### Records supplied:
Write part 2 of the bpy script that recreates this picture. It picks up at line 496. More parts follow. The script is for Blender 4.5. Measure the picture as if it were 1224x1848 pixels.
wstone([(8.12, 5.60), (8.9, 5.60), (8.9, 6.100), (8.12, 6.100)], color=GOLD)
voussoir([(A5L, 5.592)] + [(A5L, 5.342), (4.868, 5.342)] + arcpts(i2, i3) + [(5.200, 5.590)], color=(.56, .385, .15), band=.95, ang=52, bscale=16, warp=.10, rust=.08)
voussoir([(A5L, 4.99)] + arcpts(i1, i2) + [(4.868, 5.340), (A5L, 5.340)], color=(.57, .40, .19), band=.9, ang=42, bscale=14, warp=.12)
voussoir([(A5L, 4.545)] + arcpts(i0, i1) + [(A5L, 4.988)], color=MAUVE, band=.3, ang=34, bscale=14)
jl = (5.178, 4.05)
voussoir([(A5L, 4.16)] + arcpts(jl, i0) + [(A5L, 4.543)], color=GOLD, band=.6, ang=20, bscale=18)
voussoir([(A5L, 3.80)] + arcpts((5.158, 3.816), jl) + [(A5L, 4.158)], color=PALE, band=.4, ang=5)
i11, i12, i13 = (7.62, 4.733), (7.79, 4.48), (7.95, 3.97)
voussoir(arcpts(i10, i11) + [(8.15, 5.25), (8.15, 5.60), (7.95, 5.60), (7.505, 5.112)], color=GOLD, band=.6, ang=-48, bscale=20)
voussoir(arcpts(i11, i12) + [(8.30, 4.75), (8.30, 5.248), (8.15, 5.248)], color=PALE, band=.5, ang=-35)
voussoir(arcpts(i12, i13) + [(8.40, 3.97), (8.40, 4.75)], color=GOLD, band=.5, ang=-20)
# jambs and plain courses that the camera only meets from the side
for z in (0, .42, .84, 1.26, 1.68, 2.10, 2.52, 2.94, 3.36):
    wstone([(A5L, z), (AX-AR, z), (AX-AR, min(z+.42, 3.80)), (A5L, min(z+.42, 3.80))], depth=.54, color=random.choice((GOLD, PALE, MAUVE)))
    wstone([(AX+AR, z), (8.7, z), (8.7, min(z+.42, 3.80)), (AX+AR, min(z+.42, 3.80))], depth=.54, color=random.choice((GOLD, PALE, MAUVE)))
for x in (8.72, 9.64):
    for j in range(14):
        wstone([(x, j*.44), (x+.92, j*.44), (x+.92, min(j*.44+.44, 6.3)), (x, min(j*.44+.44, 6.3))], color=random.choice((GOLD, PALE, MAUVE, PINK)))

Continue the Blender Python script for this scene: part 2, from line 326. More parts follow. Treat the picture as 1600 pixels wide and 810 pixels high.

### Task statement:
Above are some records; repeat all of them exactly.

### Exercise answer:
Write part 2 of the bpy script that recreates this picture. It picks up at line 496. More parts follow. The script is for Blender 4.5. Measure the picture as if it were 1224x1848 pixels.
wstone([(8.12, 5.60), (8.9, 5.60), (8.9, 6.100), (8.12, 6.100)], color=GOLD)
voussoir([(A5L, 5.592)] + [(A5L, 5.342), (4.868, 5.342)] + arcpts(i2, i3) + [(5.200, 5.590)], color=(.56, .385, .15), band=.95, ang=52, bscale=16, warp=.10, rust=.08)
voussoir([(A5L, 4.99)] + arcpts(i1, i2) + [(4.868, 5.340), (A5L, 5.340)], color=(.57, .40, .19), band=.9, ang=42, bscale=14, warp=.12)
voussoir([(A5L, 4.545)] + arcpts(i0, i1) + [(A5L, 4.988)], color=MAUVE, band=.3, ang=34, bscale=14)
jl = (5.178, 4.05)
voussoir([(A5L, 4.16)] + arcpts(jl, i0) + [(A5L, 4.543)], color=GOLD, band=.6, ang=20, bscale=18)
voussoir([(A5L, 3.80)] + arcpts((5.158, 3.816), jl) + [(A5L, 4.158)], color=PALE, band=.4, ang=5)
i11, i12, i13 = (7.62, 4.733), (7.79, 4.48), (7.95, 3.97)
voussoir(arcpts(i10, i11) + [(8.15, 5.25), (8.15, 5.60), (7.95, 5.60), (7.505, 5.112)], color=GOLD, band=.6, ang=-48, bscale=20)
voussoir(arcpts(i11, i12) + [(8.30, 4.75), (8.30, 5.248), (8.15, 5.248)], color=PALE, band=.5, ang=-35)
voussoir(arcpts(i12, i13) + [(8.40, 3.97), (8.40, 4.75)], color=GOLD, band=.5, ang=-20)
# jambs and plain courses that the camera only meets from the side
for z in (0, .42, .84, 1.26, 1.68, 2.10, 2.52, 2.94, 3.36):
    wstone([(A5L, z), (AX-AR, z), (AX-AR, min(z+.42, 3.80)), (A5L, min(z+.42, 3.80))], depth=.54, color=random.choice((GOLD, PALE, MAUVE)))
    wstone([(AX+AR, z), (8.7, z), (8.7, min(z+.42, 3.80)), (AX+AR, min(z+.42, 3.80))], depth=.54, color=random.choice((GOLD, PALE, MAUVE)))
for x in (8.72, 9.64):
    for j in range(14):
        wstone([(x, j*.44), (x+.92, j*.44), (x+.92, min(j*.44+.44, 6.3)), (x, min(j*.44+.44, 6.3))], color=random.choice((GOLD, PALE, MAUVE, PINK)))

Continue the Blender Python script for this scene: part 2, from line 326. More parts follow. Treat the picture as 1600 pixels wide and 810 pixels high.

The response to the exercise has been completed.